LBM simulation of free convection in a nanofluid filled incinerator containing a hot block

The present study explores nanofluid magnetohydrodynamics (MHD) natural convection in an incinerator shaped enclosure including a rectangular hot block situated on the bottom wall. A parametric investigation is conducted to explore the effect of different parameters such as nanoparticles volume fraction (phi = 0-4%), Rayleigh number (Ra = 10(3)-10(5)), external magnetic field intensity (Ha = 0-100), incinerator tilting angle (gamma = 0-360 degrees) and hot block's height (0.1-0.5), width (0.1-0.8) and position on heat transfer, nanofluid flow, and entropy generation inside the incinerator. The top and bottom horizontal walls of enclosure are adiabatic; the right, left vertical and inclined walls are supposed to have cold temperature whereas the hot block is maintained at a hot temperature. The Brownian motion was also considered in calculating the effective nanofluid thermal conductivity and viscosity using Koo-Kleinstreuer-Li (KKL) correlation.
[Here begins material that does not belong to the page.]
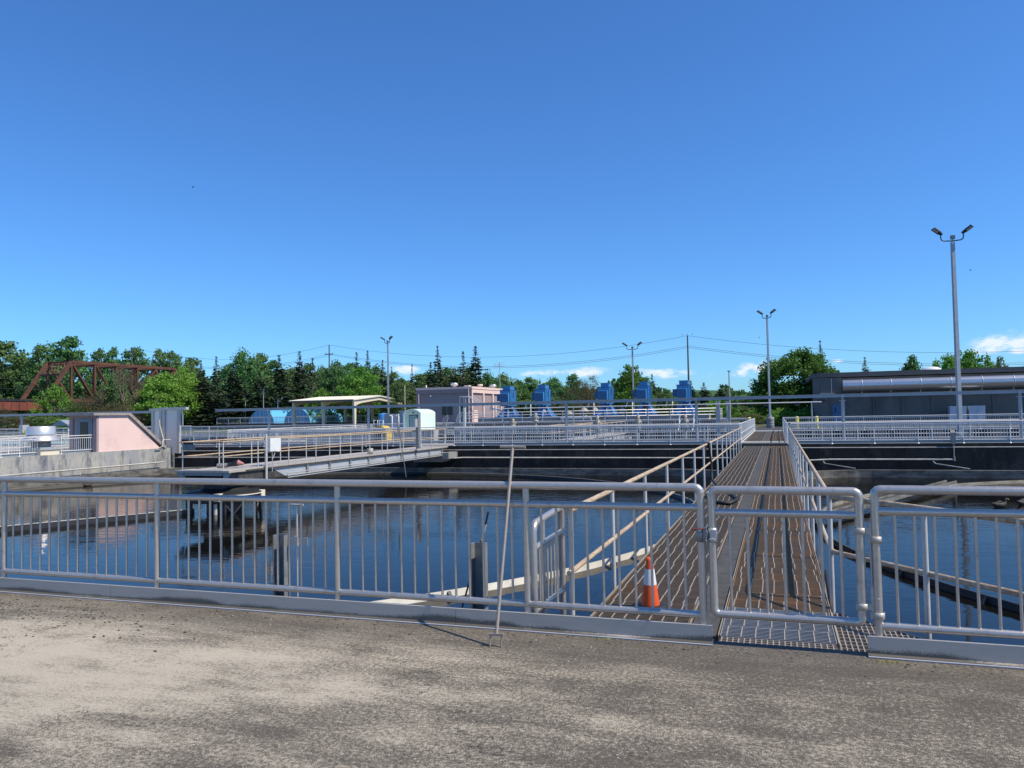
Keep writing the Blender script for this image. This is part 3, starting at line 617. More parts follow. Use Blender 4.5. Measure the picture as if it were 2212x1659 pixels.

The lattice-Boltzmann method is used with a D2Q9-D2Q9 double population's model as utilized CFD approach. The mesh independency study and the validation of proposed model are accomplished in several cases and very good agreement is found between present results and former experimental and numerical findings. The results showed that entropy generation is augmented by increasing height and width of heater, nanoparticles volume fraction and Rayleigh number but it is reduced by enhacing Hartmann number. However, increasing the magnetic field does not have notable influence on heat transfer, compared to other parameters. The optimum incinerator inclination angles to maximize heat transfer and minimize entropy generation are 90 degrees and 270 degrees.